» Short exercise
Identify all lines in the listing that include the word "part", and copy them out.

» Entries with scene source code
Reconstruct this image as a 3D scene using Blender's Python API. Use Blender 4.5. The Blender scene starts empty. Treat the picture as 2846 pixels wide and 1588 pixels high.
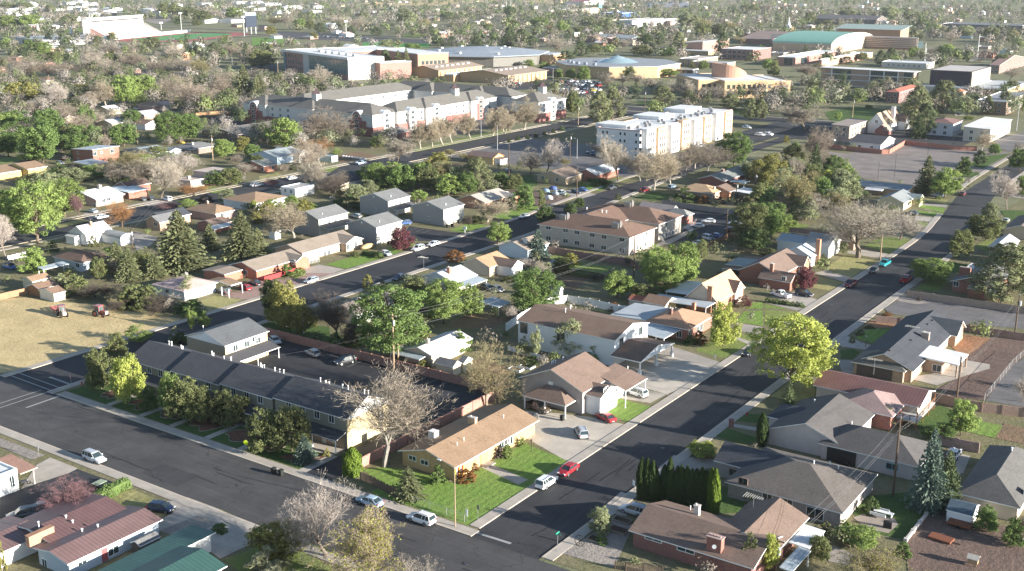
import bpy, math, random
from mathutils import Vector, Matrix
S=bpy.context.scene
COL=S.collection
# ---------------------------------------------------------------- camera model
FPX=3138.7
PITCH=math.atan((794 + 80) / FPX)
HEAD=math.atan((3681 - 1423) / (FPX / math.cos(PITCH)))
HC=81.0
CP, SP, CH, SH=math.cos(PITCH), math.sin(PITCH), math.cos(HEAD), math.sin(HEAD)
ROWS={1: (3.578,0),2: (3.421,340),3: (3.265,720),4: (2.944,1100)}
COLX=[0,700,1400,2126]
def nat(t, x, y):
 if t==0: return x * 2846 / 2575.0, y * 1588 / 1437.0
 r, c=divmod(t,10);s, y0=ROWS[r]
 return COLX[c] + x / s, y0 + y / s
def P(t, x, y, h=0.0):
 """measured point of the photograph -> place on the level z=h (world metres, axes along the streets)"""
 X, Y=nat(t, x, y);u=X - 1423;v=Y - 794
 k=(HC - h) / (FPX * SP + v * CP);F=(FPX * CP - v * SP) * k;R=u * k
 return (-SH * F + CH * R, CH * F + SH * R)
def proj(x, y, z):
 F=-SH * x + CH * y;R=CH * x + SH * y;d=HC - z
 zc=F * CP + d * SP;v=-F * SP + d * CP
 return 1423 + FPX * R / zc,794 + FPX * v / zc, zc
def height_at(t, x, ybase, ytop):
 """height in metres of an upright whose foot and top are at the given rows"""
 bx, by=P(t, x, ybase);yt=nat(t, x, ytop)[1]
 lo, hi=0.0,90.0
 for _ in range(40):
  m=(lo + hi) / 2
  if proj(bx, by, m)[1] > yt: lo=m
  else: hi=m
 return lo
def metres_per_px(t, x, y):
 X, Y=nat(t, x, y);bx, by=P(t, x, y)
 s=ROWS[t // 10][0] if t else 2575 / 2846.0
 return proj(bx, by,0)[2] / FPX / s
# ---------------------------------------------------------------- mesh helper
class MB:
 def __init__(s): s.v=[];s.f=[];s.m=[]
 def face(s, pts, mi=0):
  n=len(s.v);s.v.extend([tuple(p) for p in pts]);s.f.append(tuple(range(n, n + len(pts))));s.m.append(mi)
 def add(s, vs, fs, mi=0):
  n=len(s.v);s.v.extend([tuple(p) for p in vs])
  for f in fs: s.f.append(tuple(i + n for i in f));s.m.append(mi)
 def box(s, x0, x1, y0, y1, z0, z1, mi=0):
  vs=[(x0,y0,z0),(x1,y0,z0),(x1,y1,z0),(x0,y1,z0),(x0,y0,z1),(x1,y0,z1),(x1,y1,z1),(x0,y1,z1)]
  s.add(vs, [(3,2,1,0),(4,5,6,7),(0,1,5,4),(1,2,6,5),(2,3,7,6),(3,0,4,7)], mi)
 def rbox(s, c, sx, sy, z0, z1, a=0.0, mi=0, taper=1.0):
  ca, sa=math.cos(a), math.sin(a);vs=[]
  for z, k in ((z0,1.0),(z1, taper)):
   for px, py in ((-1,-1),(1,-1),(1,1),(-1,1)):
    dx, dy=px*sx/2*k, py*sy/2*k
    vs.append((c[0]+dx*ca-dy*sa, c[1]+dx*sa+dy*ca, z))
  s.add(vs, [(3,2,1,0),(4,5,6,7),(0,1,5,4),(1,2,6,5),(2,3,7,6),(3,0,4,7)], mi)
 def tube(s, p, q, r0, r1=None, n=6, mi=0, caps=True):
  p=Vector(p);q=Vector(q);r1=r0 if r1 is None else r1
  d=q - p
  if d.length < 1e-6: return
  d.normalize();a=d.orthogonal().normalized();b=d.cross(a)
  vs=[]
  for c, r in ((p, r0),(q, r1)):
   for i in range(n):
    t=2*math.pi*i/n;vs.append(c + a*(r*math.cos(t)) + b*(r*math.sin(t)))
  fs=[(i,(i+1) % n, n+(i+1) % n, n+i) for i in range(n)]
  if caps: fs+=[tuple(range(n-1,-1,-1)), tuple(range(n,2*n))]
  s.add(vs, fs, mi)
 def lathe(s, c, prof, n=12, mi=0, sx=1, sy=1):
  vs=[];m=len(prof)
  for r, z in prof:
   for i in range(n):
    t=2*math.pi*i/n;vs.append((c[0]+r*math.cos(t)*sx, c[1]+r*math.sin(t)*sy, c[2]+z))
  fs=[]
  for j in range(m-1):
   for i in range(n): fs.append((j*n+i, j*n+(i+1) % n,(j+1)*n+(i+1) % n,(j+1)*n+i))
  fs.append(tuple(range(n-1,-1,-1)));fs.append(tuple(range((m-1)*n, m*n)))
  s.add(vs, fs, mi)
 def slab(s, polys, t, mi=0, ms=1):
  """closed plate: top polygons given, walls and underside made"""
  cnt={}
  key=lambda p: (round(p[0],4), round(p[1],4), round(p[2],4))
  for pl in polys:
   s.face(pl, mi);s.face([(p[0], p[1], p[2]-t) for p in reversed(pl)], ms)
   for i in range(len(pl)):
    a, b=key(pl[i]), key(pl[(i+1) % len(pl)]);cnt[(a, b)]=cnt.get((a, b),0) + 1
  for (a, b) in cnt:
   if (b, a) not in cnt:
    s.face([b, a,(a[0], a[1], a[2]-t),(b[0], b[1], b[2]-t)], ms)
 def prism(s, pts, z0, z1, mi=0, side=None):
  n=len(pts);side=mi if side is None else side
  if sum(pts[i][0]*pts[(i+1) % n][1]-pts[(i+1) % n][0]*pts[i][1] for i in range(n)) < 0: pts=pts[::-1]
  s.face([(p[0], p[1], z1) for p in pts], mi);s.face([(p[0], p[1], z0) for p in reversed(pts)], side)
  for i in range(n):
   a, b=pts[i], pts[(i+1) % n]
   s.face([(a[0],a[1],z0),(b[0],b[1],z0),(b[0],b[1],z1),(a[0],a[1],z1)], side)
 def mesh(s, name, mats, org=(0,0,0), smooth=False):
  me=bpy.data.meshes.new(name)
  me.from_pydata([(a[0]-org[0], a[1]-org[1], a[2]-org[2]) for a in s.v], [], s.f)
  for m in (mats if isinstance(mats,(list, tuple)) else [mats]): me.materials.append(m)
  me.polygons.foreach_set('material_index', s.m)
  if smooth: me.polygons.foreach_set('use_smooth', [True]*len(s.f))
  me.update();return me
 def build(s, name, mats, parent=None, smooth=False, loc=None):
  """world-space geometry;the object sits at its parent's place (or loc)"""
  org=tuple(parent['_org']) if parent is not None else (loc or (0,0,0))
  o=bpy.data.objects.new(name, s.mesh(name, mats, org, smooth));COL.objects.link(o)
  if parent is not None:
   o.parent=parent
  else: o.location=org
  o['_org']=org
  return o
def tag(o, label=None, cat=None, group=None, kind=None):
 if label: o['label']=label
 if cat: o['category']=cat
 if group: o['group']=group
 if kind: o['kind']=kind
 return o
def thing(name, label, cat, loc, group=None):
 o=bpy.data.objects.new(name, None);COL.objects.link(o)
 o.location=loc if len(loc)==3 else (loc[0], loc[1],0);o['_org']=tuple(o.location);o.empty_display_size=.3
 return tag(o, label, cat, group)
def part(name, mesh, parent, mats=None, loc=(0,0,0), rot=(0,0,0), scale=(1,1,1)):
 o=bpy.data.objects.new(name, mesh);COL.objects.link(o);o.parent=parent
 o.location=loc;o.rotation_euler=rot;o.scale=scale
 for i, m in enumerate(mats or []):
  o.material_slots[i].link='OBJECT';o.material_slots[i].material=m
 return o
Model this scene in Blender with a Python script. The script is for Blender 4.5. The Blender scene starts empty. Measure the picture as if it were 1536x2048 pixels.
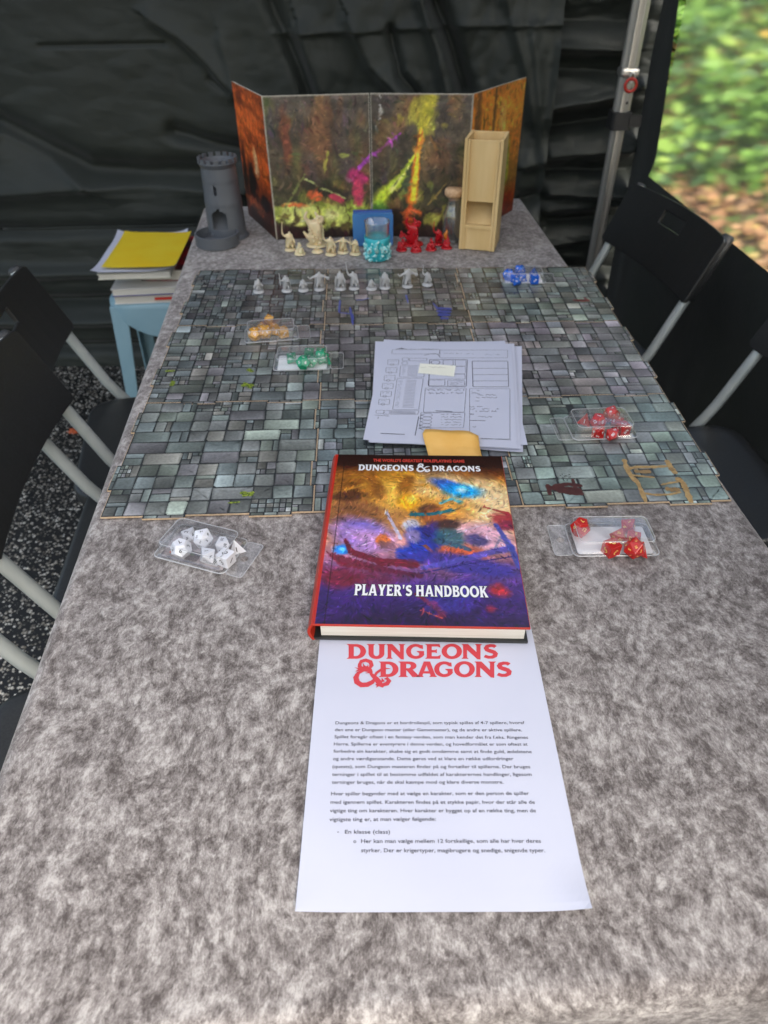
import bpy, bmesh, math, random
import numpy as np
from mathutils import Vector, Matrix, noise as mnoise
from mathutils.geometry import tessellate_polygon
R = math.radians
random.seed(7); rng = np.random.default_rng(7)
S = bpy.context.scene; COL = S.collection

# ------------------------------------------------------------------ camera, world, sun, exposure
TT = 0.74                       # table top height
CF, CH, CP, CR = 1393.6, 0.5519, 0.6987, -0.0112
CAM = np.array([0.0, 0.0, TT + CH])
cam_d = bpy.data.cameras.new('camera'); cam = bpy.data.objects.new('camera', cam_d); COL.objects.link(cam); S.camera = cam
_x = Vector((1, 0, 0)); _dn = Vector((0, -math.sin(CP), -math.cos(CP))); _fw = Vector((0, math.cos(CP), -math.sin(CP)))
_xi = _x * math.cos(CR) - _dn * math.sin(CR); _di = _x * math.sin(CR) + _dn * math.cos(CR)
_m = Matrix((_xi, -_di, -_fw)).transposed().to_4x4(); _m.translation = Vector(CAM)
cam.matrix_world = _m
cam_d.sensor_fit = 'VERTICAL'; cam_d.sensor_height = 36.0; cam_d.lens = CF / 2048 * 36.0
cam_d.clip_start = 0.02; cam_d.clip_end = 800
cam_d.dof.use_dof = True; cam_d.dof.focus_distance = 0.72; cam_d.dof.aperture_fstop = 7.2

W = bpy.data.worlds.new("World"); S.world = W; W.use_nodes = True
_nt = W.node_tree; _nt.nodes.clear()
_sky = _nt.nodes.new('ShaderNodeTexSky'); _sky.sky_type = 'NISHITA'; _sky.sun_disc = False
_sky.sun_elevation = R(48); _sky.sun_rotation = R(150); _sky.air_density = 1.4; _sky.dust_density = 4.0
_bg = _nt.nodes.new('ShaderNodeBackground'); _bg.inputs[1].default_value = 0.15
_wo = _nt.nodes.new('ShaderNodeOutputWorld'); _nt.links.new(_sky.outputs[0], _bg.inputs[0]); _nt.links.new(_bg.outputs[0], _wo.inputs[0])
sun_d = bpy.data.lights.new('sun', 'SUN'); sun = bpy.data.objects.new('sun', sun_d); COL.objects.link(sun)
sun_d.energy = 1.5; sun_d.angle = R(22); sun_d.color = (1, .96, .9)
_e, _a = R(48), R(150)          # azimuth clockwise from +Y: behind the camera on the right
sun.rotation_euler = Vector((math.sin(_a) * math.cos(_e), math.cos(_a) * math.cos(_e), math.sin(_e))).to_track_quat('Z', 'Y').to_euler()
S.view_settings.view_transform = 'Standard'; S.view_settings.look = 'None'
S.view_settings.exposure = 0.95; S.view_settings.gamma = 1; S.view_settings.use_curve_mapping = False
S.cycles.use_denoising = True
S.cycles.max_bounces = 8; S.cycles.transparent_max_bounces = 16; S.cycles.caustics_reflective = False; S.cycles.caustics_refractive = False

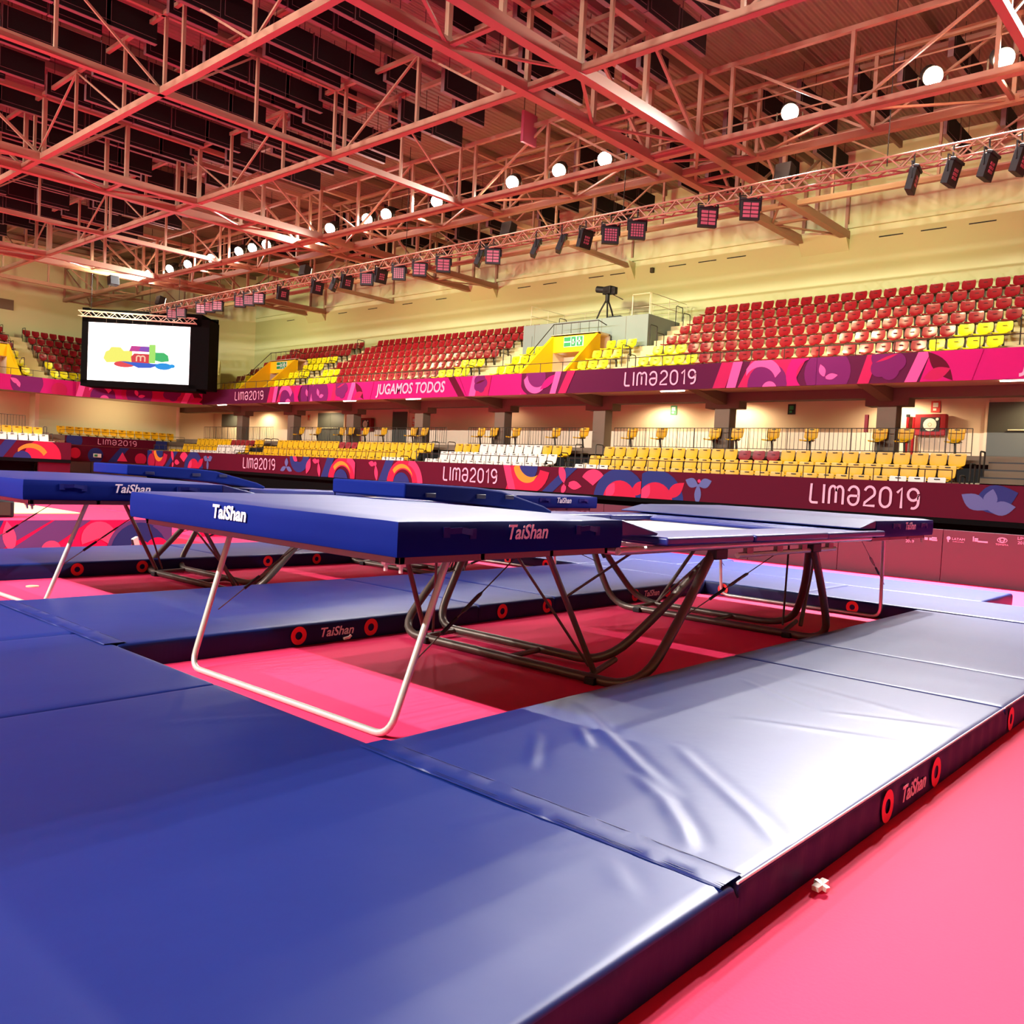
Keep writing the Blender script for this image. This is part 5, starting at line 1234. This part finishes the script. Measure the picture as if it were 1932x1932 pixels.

» Full answer
def part(name, mesh, parent, mats=None, loc=(0,0,0), rot=(0,0,0), scale=(1,1,1)):
Keep writing the Blender script for this image. This is part 5, starting at line 1234. This part finishes the script. Measure the picture as if it were 1932x1932 pixels.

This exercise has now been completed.